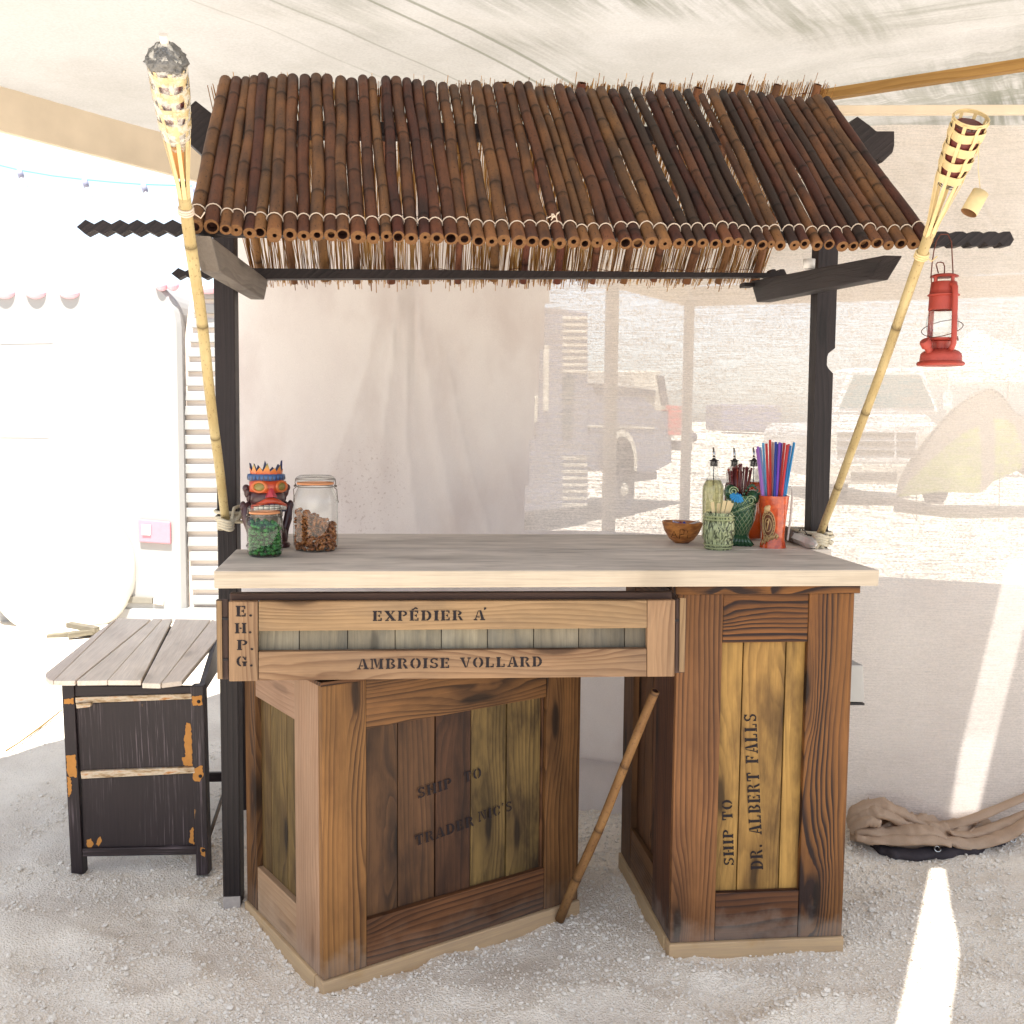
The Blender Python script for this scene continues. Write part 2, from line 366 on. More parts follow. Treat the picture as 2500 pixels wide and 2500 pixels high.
def liquid(name, col, depth=.75):
    g = G(name); tr = g.n('ShaderNodeBsdfTransparent'); tl = g.n('ShaderNodeBsdfTranslucent'); df = g.n('ShaderNodeBsdfGlossy')
    df.inputs['Roughness'].default_value = .1
    g.put(tr.inputs[0], col); g.put(tl.inputs[0], col); a = g.n('ShaderNodeMixShader'); g.put(a.inputs[0], depth); g.put(a.inputs[1], tr.outputs[0]); g.put(a.inputs[2], tl.outputs[0])
    lw = g.n('ShaderNodeLayerWeight'); lw.inputs[0].default_value = .2; b = g.n('ShaderNodeMixShader'); g.put(b.inputs[0], g.m('MULTIPLY', lw.outputs['Fresnel'], .5)); g.put(b.inputs[1], a.outputs[0]); g.put(b.inputs[2], df.outputs[0])
    return g.shader(b.outputs[0])
CREASE = []
def _b(u, v):
    p = gnd(u, v, 2.8); return p.y*.515-p.x*.857
def cloth(name, col, col2, trans, alpha=0.0, weave=700, scale=2.0, speck=0, stretch=(1, 1, 1), bmp=.15, streak=None, spots=None):
    """woven cloth: diffuse + translucent, with holes showing through when alpha > 0"""
    g = G(name); p = g.pos(); q = g.xyz(p)
    n = g.noise(g.comb(g.m('MULTIPLY', q[0], stretch[0]), g.m('MULTIPLY', q[1], stretch[1]), g.m('MULTIPLY', q[2], stretch[2])), scale, 5, .6)
    c = g.mix(g.sm(n, .35, .7), col, col2)
    if streak:
        dx, dy, amt, dk = streak
        a = g.m('ADD', g.m('MULTIPLY', q[0], dx), g.m('MULTIPLY', q[1], dy)); b = g.m('SUBTRACT', g.m('MULTIPLY', q[1], dx), g.m('MULTIPLY', q[0], dy))
        s1 = g.noise(g.comb(g.m('MULTIPLY', a, .9), g.m('MULTIPLY', b, 9), 0), 1.0, 5, .65)
        s2 = g.noise(g.comb(g.m('MULTIPLY', a, .45), g.m('MULTIPLY', b, .6), 3), 1.0, 3)
        s3 = g.noise(g.comb(g.m('MULTIPLY', a, 3.0), g.m('MULTIPLY', b, 45), 7), 1.0, 3)
        f = g.m('MULTIPLY', g.m('MULTIPLY', g.sm(s2, .36, .54), g.sm(q[0], -1.3, -.2)), g.m('MULTIPLY', g.sm(g.m('MULTIPLY_ADD', s3, .4, g.m('MULTIPLY', s1, .75)), .46, .68), amt), clamp=True)
        c = g.mix(f, c, dk)
        wav = g.m('MULTIPLY', g.m('SUBTRACT', g.noise(g.comb(g.m('MULTIPLY', a, .8), 0, 5), 1, 2), .5), .05)
        for b0, w_, k_ in CREASE:
            e = g.m('ABSOLUTE', g.m('SUBTRACT', g.m('ADD', b, wav), b0)); c = g.mix(g.m('MULTIPLY', g.sm(e, w_, w_*.3), k_), c, dk)
        a2 = g.m('SUBTRACT', g.m('MULTIPLY', q[0], .87), g.m('MULTIPLY', q[1], .5)); b2 = g.m('ADD', g.m('MULTIPLY', q[0], .5), g.m('MULTIPLY', q[1], .87))
        t1 = g.noise(g.comb(g.m('MULTIPLY', a2, .7), g.m('MULTIPLY', b2, 8), 2), 1.0, 5, .62); t2 = g.noise(g.comb(g.m('MULTIPLY', a2, 1.5), g.m('MULTIPLY', b2, 40), 4), 1, 3)
        c = g.mix(g.m('MULTIPLY', g.sm(q[0], .7, 1.5), g.m('MULTIPLY', g.sm(g.m('MULTIPLY_ADD', t2, .3, g.m('MULTIPLY', t1, .8)), .5, .72), .7)), c, dk)
    if spots:
        dx_ = g.m('DIVIDE', g.m('SUBTRACT', q[0], spots[0]), spots[2]); dz_ = g.m('DIVIDE', g.m('SUBTRACT', q[2], spots[1]), spots[3])
        near = g.sm(g.m('ADD', g.m('MULTIPLY', dx_, dx_), g.m('MULTIPLY', dz_, dz_)), 1.0, .1); sp_ = g.noise(p, 85, 2)
        c = g.mix(g.m('MULTIPLY', g.m('MULTIPLY', g.sm(sp_, .60, .68), near), .3), c, S(130, 104, 92))
        big_ = g.noise(g.comb(g.m('MULTIPLY', q[0], 1.6), 0, g.m('MULTIPLY', q[2], .9)), 2.0, 4); c = g.mix(g.m('MULTIPLY', g.sm(big_, .45, .7), .35), c, S(188, 172, 168))
    fine = g.noise(g.comb(g.m('MULTIPLY', q[0], weave*.35), g.m('MULTIPLY', q[1], weave*.35), g.m('MULTIPLY', q[2], weave)), 1, 2)
    c = g.hsv(c, None, None, g.m('MULTIPLY_ADD', fine, .34, .83))
    df = g.n('ShaderNodeBsdfDiffuse'); tl = g.n('ShaderNodeBsdfTranslucent'); g.put(df.inputs[0], c); g.put(tl.inputs[0], c)
    bmpn = g.n('ShaderNodeBump'); bmpn.inputs['Strength'].default_value = bmp; bmpn.inputs['Distance'].default_value = .01; g.put(bmpn.inputs['Height'], n)
    g.put(df.inputs['Normal'], bmpn.outputs[0]); g.put(tl.inputs['Normal'], bmpn.outputs[0])
    mx = g.n('ShaderNodeMixShader'); mx.inputs[0].default_value = trans; g.put(mx.inputs[1], df.outputs[0]); g.put(mx.inputs[2], tl.outputs[0])
    if not alpha: return g.shader(mx.outputs[0])
    tr = g.n('ShaderNodeBsdfTransparent'); m2 = g.n('ShaderNodeMixShader')
    h = g.noise(g.comb(g.m('MULTIPLY', q[0], 95), g.m('MULTIPLY', q[1], 95), g.m('MULTIPLY', q[2], 190)), 1, 2, .7)
    h2 = g.noise(g.comb(g.m('MULTIPLY', q[0], 9), q[1], g.m('MULTIPLY', q[2], 330)), 1, 1)
    big = g.noise(p, 1.1, 3)
    f = g.m('ADD', alpha-.30, g.m('ADD', g.m('MULTIPLY', g.sm(h, .36, .62), .20), g.m('ADD', g.m('MULTIPLY', g.sm(h2, .4, .6), .16), g.m('MULTIPLY', big, .18))), clamp=True)
    g.put(m2.inputs[0], g.m('SUBTRACT', 1.0, f)); g.put(m2.inputs[1], tr.outputs[0]); g.put(m2.inputs[2], mx.outputs[0])
    return g.shader(m2.outputs[0])
CREASE[:] = [(_b(860, -20), .010, .8), (_b(955, -20), .012, .8), (_b(955, -20)+.35, .008, .5), (_b(600, 60), .008, .3)]
TARP = cloth('grey_white_tarp', S(150, 145, 138), S(136, 131, 123), .62, 0, 300, 1.2, bmp=.25, streak=(.515, .857, .95, S(100, 98, 86)))
CANVAS = cloth('pale_canvas_drop_cloth', S(234, 230, 228), S(226, 220, 219), .6, 0, 900, 1.5, stretch=(1, 1, .6), spots=(-.59, 1.28, .2, .26))
MESH = cloth('tan_shade_mesh', S(216, 208, 202), S(206, 197, 191), .5, .20, 600, 1.4)
BUNCH = cloth('tan_shade_cloth_folded', S(196, 170, 146), S(182, 154, 130), .25, 0, 700, 3)
HEM = cloth('dark_hem_tape', S(74, 68, 70), S(60, 55, 58), .05, 0, 900, 8)
BEAMC = plain('weathered_fascia_board', S(218, 203, 182), .8, .15, 0, .2, 6, .2, .004)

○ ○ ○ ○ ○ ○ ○

#### SHORT EXERCISE
Each line of the material must be retyped exactly, except that images are omitted.

#### SOLUTION TO THIS PROBLEM
The Blender Python script for this scene continues. Write part 2, from line 366 on. More parts follow. Treat the picture as 2500 pixels wide and 2500 pixels high.
def liquid(name, col, depth=.75):
    g = G(name); tr = g.n('ShaderNodeBsdfTransparent'); tl = g.n('ShaderNodeBsdfTranslucent'); df = g.n('ShaderNodeBsdfGlossy')
    df.inputs['Roughness'].default_value = .1
    g.put(tr.inputs[0], col); g.put(tl.inputs[0], col); a = g.n('ShaderNodeMixShader'); g.put(a.inputs[0], depth); g.put(a.inputs[1], tr.outputs[0]); g.put(a.inputs[2], tl.outputs[0])
    lw = g.n('ShaderNodeLayerWeight'); lw.inputs[0].default_value = .2; b = g.n('ShaderNodeMixShader'); g.put(b.inputs[0], g.m('MULTIPLY', lw.outputs['Fresnel'], .5)); g.put(b.inputs[1], a.outputs[0]); g.put(b.inputs[2], df.outputs[0])
    return g.shader(b.outputs[0])
CREASE = []
def _b(u, v):
    p = gnd(u, v, 2.8); return p.y*.515-p.x*.857
def cloth(name, col, col2, trans, alpha=0.0, weave=700, scale=2.0, speck=0, stretch=(1, 1, 1), bmp=.15, streak=None, spots=None):
    """woven cloth: diffuse + translucent, with holes showing through when alpha > 0"""
    g = G(name); p = g.pos(); q = g.xyz(p)
    n = g.noise(g.comb(g.m('MULTIPLY', q[0], stretch[0]), g.m('MULTIPLY', q[1], stretch[1]), g.m('MULTIPLY', q[2], stretch[2])), scale, 5, .6)
    c = g.mix(g.sm(n, .35, .7), col, col2)
    if streak:
        dx, dy, amt, dk = streak
        a = g.m('ADD', g.m('MULTIPLY', q[0], dx), g.m('MULTIPLY', q[1], dy)); b = g.m('SUBTRACT', g.m('MULTIPLY', q[1], dx), g.m('MULTIPLY', q[0], dy))
        s1 = g.noise(g.comb(g.m('MULTIPLY', a, .9), g.m('MULTIPLY', b, 9), 0), 1.0, 5, .65)
        s2 = g.noise(g.comb(g.m('MULTIPLY', a, .45), g.m('MULTIPLY', b, .6), 3), 1.0, 3)
        s3 = g.noise(g.comb(g.m('MULTIPLY', a, 3.0), g.m('MULTIPLY', b, 45), 7), 1.0, 3)
        f = g.m('MULTIPLY', g.m('MULTIPLY', g.sm(s2, .36, .54), g.sm(q[0], -1.3, -.2)), g.m('MULTIPLY', g.sm(g.m('MULTIPLY_ADD', s3, .4, g.m('MULTIPLY', s1, .75)), .46, .68), amt), clamp=True)
        c = g.mix(f, c, dk)
        wav = g.m('MULTIPLY', g.m('SUBTRACT', g.noise(g.comb(g.m('MULTIPLY', a, .8), 0, 5), 1, 2), .5), .05)
        for b0, w_, k_ in CREASE:
            e = g.m('ABSOLUTE', g.m('SUBTRACT', g.m('ADD', b, wav), b0)); c = g.mix(g.m('MULTIPLY', g.sm(e, w_, w_*.3), k_), c, dk)
        a2 = g.m('SUBTRACT', g.m('MULTIPLY', q[0], .87), g.m('MULTIPLY', q[1], .5)); b2 = g.m('ADD', g.m('MULTIPLY', q[0], .5), g.m('MULTIPLY', q[1], .87))
        t1 = g.noise(g.comb(g.m('MULTIPLY', a2, .7), g.m('MULTIPLY', b2, 8), 2), 1.0, 5, .62); t2 = g.noise(g.comb(g.m('MULTIPLY', a2, 1.5), g.m('MULTIPLY', b2, 40), 4), 1, 3)
        c = g.mix(g.m('MULTIPLY', g.sm(q[0], .7, 1.5), g.m('MULTIPLY', g.sm(g.m('MULTIPLY_ADD', t2, .3, g.m('MULTIPLY', t1, .8)), .5, .72), .7)), c, dk)
    if spots:
        dx_ = g.m('DIVIDE', g.m('SUBTRACT', q[0], spots[0]), spots[2]); dz_ = g.m('DIVIDE', g.m('SUBTRACT', q[2], spots[1]), spots[3])
        near = g.sm(g.m('ADD', g.m('MULTIPLY', dx_, dx_), g.m('MULTIPLY', dz_, dz_)), 1.0, .1); sp_ = g.noise(p, 85, 2)
        c = g.mix(g.m('MULTIPLY', g.m('MULTIPLY', g.sm(sp_, .60, .68), near), .3), c, S(130, 104, 92))
        big_ = g.noise(g.comb(g.m('MULTIPLY', q[0], 1.6), 0, g.m('MULTIPLY', q[2], .9)), 2.0, 4); c = g.mix(g.m('MULTIPLY', g.sm(big_, .45, .7), .35), c, S(188, 172, 168))
    fine = g.noise(g.comb(g.m('MULTIPLY', q[0], weave*.35), g.m('MULTIPLY', q[1], weave*.35), g.m('MULTIPLY', q[2], weave)), 1, 2)
    c = g.hsv(c, None, None, g.m('MULTIPLY_ADD', fine, .34, .83))
    df = g.n('ShaderNodeBsdfDiffuse'); tl = g.n('ShaderNodeBsdfTranslucent'); g.put(df.inputs[0], c); g.put(tl.inputs[0], c)
    bmpn = g.n('ShaderNodeBump'); bmpn.inputs['Strength'].default_value = bmp; bmpn.inputs['Distance'].default_value = .01; g.put(bmpn.inputs['Height'], n)
    g.put(df.inputs['Normal'], bmpn.outputs[0]); g.put(tl.inputs['Normal'], bmpn.outputs[0])
    mx = g.n('ShaderNodeMixShader'); mx.inputs[0].default_value = trans; g.put(mx.inputs[1], df.outputs[0]); g.put(mx.inputs[2], tl.outputs[0])
    if not alpha: return g.shader(mx.outputs[0])
    tr = g.n('ShaderNodeBsdfTransparent'); m2 = g.n('ShaderNodeMixShader')
    h = g.noise(g.comb(g.m('MULTIPLY', q[0], 95), g.m('MULTIPLY', q[1], 95), g.m('MULTIPLY', q[2], 190)), 1, 2, .7)
    h2 = g.noise(g.comb(g.m('MULTIPLY', q[0], 9), q[1], g.m('MULTIPLY', q[2], 330)), 1, 1)
    big = g.noise(p, 1.1, 3)
    f = g.m('ADD', alpha-.30, g.m('ADD', g.m('MULTIPLY', g.sm(h, .36, .62), .20), g.m('ADD', g.m('MULTIPLY', g.sm(h2, .4, .6), .16), g.m('MULTIPLY', big, .18))), clamp=True)
    g.put(m2.inputs[0], g.m('SUBTRACT', 1.0, f)); g.put(m2.inputs[1], tr.outputs[0]); g.put(m2.inputs[2], mx.outputs[0])
    return g.shader(m2.outputs[0])
CREASE[:] = [(_b(860, -20), .010, .8), (_b(955, -20), .012, .8), (_b(955, -20)+.35, .008, .5), (_b(600, 60), .008, .3)]
TARP = cloth('grey_white_tarp', S(150, 145, 138), S(136, 131, 123), .62, 0, 300, 1.2, bmp=.25, streak=(.515, .857, .95, S(100, 98, 86)))
CANVAS = cloth('pale_canvas_drop_cloth', S(234, 230, 228), S(226, 220, 219), .6, 0, 900, 1.5, stretch=(1, 1, .6), spots=(-.59, 1.28, .2, .26))
MESH = cloth('tan_shade_mesh', S(216, 208, 202), S(206, 197, 191), .5, .20, 600, 1.4)
BUNCH = cloth('tan_shade_cloth_folded', S(196, 170, 146), S(182, 154, 130), .25, 0, 700, 3)
HEM = cloth('dark_hem_tape', S(74, 68, 70), S(60, 55, 58), .05, 0, 900, 8)
BEAMC = plain('weathered_fascia_board', S(218, 203, 182), .8, .15, 0, .2, 6, .2, .004)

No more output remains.